Wednesday, July 05, 2006

HHDL Nehpew Likens Tibet Railway to an "Invasion"

TAIPEI, 04 Jul 2006; (Reuters) -- A nephew of the Dalai Lama on Wednesday likened a railway linking China and Tibet to a second invasion of his homeland, saying Chinese settlers will dilute Tibetan culture and identity and harm the fragile eco-system.

Chinese President Hu Jintao opened the world's highest railway last Saturday, celebrating the first train to Tibet as a feat of national strength and ethnic harmony.

Critics say the railway will spur an influx of long-term migrants that threatens Tibetans' cultural integrity.

"This is the second invasion of Tibet," Khedroob Thondup, whose father is the Dalai Lama's older brother, told Reuters in a rare interview. He regularly commutes between Taipei and Darjeeling in India.

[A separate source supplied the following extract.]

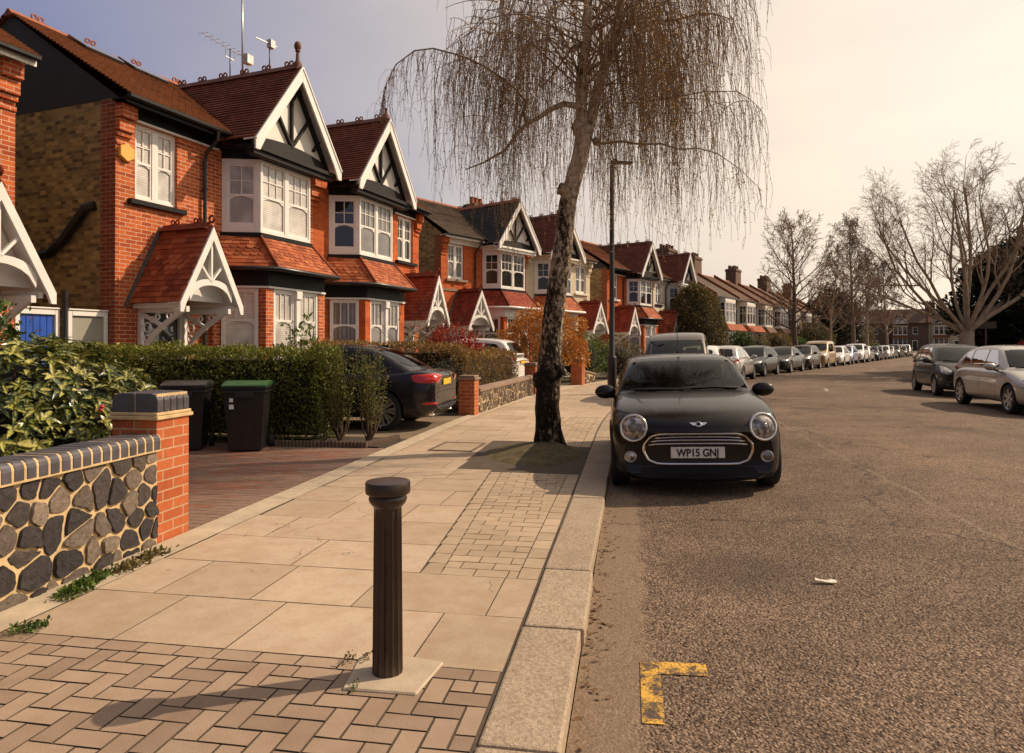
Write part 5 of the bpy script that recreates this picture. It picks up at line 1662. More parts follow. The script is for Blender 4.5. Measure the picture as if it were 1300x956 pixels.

The Chinese People's Liberation Army has occupied Tibet since 1950.

Nine years later, the Himalayan region's god-king, the Dalai Lama, fled to India after a failed uprising.

"Politically, China wants Tibetans to become a complete minority and to dilute Tibetan culture and identity," said Khedroob, 54, who travelled frequently to China with his father in the 1990s for talks which dragged on for about a decade.

"Strategically, Tibet will become one of China's biggest military zones primarily to combat the influence of India. This railroad will complement quick militarisation of Tibet."

Khedroob insisted his views were personal, and not those of the Dalai Lama or the Tibetan government-in-exile, so as to avoid disrupting a new round of dialogue with China.

"They are going to send in a lot of settlers because of this railroad," said Khedroob, a member of the Tibetan parliament in exile and president of the Tibetan Refugee Self-Help Centre in India. "It will harm the already fragile ecosystem of Tibet."

The first train from Beijing to Lhasa arrived on Monday after a 48-hour, 4,000-km journey.

"This is one-way traffic. Tibetans will never go and settle in China," said Khedroob.

China's official Xinhua news agency said the railway that took five years to build could double Tibet's tourist revenues by 2010 and slash transport costs to the region, lifting its 2.8 million people out of isolation.

"The Chinese claim to have spent US$3.2 billion on the railroad which surpasses the total budget for education and health care in Tibet in the last 50 years," Khedroob said.

"If it is hypothetically possible to build a bridge from China to Taiwan, how would the people of Taiwan feel if one billion people were able to merge upon them?" he said of the self-ruled island over which China claims sovereignty.

"We feel like an endangered race now."